Starfest is a great star party. Anyone in eastern Canada interested in astronomy should make a point of attending. Next year’s event is August 16-19, 2012.

— Alan, Sept 11, 2011 / Image © 2011 Alan Dyer

Milky Way over Peyto Lake


 

What a night this was! This was the view Sunday night, September 4, from the Peyto Lake viewpoint, of the Milky Way arching overhead, on a clear night at 7,000 feet altitude near the timberline of Bow Summit.

This is one frame of 275 of a time-lapse movie I took of the stars turning over Peyto Lake. This frame catches the Moon just as it sets over Peyto Glacier at left. At this altitude the Milky Way was obvious even with the Moon still in the sky.

It was a scene of a starry night that Bill Peyto would have enjoyed. As he wrote of nearby Bow Lake (see my shot here) … “Around the fire tonight Jim [Jimmy Simpson] said that for his money this campsite was the closest one could get to Heaven on Earth and I reckon he’s not far wrong.”

— Alan, September 5, 2011 / Image © 2011 Alan Dyer

Big Dipper over Peyto Lake


 

After taking the twilight shots at Waterfowl Lakes on Sunday night (click back to the previous blog), I continued up the Icefields Parkway, ascending to Bow Summit and the viewpoint that overlooks one of the most famous scenes in the Canadian Rockies, Peyto Lake.

Named for legendary mountain man and guide Bill Peyto, the lake was a favourite place for him, to give him solitude away from the madding crowds of Banff.
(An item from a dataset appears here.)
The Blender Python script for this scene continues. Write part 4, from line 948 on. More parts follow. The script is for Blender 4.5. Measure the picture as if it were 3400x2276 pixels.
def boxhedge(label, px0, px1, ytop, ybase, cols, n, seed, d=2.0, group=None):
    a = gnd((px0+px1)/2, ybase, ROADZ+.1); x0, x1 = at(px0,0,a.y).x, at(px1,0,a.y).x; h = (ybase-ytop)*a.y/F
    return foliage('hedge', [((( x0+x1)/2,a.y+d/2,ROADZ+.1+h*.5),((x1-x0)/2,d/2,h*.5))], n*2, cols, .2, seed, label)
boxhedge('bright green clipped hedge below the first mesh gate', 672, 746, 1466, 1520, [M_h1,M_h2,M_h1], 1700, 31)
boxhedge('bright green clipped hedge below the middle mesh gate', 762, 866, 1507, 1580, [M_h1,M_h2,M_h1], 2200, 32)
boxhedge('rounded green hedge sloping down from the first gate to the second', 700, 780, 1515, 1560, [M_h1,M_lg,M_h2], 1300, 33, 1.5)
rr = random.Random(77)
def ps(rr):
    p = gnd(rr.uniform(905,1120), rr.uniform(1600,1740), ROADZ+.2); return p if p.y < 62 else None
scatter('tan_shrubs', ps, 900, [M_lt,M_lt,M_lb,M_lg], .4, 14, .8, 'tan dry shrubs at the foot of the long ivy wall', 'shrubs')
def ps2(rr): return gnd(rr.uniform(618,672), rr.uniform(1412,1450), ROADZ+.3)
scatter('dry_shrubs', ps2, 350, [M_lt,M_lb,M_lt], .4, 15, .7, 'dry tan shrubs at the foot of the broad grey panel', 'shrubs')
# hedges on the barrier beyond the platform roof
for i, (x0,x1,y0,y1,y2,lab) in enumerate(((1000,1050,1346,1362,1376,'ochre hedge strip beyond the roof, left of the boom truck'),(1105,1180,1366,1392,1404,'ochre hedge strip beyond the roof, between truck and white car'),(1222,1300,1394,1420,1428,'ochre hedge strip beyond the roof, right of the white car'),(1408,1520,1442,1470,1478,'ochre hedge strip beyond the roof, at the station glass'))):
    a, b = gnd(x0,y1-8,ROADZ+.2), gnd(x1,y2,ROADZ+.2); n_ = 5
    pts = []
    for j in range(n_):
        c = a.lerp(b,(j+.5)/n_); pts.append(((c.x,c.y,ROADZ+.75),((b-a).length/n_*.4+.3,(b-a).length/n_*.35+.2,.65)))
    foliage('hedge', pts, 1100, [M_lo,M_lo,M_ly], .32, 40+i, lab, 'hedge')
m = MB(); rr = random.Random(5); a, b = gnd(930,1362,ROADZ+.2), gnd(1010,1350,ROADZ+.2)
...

As with so many of these places, by day this very spot swarms with tourists by the bus load. Peyto would have cringed. But at nightfall, I am the only one there, enjoying the stars coming out in the solitude of the darkening sky.

Here, we look north, to the Big Dipper and Arcturus over the lake in the valley below.

This is a single exposure of 30 seconds at ISO 800 with the Canon 7D and 10-22mm lens.

— Alan, September 5, 2011 / Image © 2011 Alan Dyer

Twilight at Waterfowl Lakes


 

About half an hour after I took the previous blog entry image, I was here on Sunday evening, farther down the Icefields Parkway, at the shore of Lower Waterfowl Lake. The peak is Mt. Cephren.

The Sun had set and the sky was now filled with the purple glow of twilight marking the beginning of an exceptionally clear night.

Capturing this scene as the eye saw it took a stack of 7 different exposures, combined in what is known as a High Dynamic Range image, that blends the shadows details in the foreground without losing the subtle tints of the bright sky.

— Alan, September 5, 2011 / Image © 2011 Alan Dyer

Moon over Saskatchewan River Crossing


 

This is how the night started, on Sunday evening, September 4 — as clear a night as you could ask for in the mountains. A quarter Moon hangs over the peaks of the Continental Divide, with alpen glow, the last rays of the Sun, illuminating the mountains around Saskatchewan River Crossing, in Banff.

The North Saskatchewan River flows east out of the mountains here, after being joined by the Mistaya and Howse rivers. It was here, in the early 1800s, that David Thompson and his party of fur traders from the North West Company entered the Rockies and heading up over Howse Pass off frame to the right, to trade with the Kootenays in the interior of what is now British Columbia.

This is David Thompson country, named for one of the world’s greatest geographers and mapmakers. He mapped most of western Canada and down into the Oregon Territory. All using compasses, sextants, a Dolland refractor telescope (to observe the moons of Jupiter for telling time), and his skills as an astronomer. The Kootenays called him Koo-Koo-Sint — the man who watches the stars.

It was also here, on these open river plains, that James Hector, mapping southern Alberta with the Palliser Expedition, observed Comet Donati in September 1858.

This is a place in the Rockies with many ties to history and to astronomy.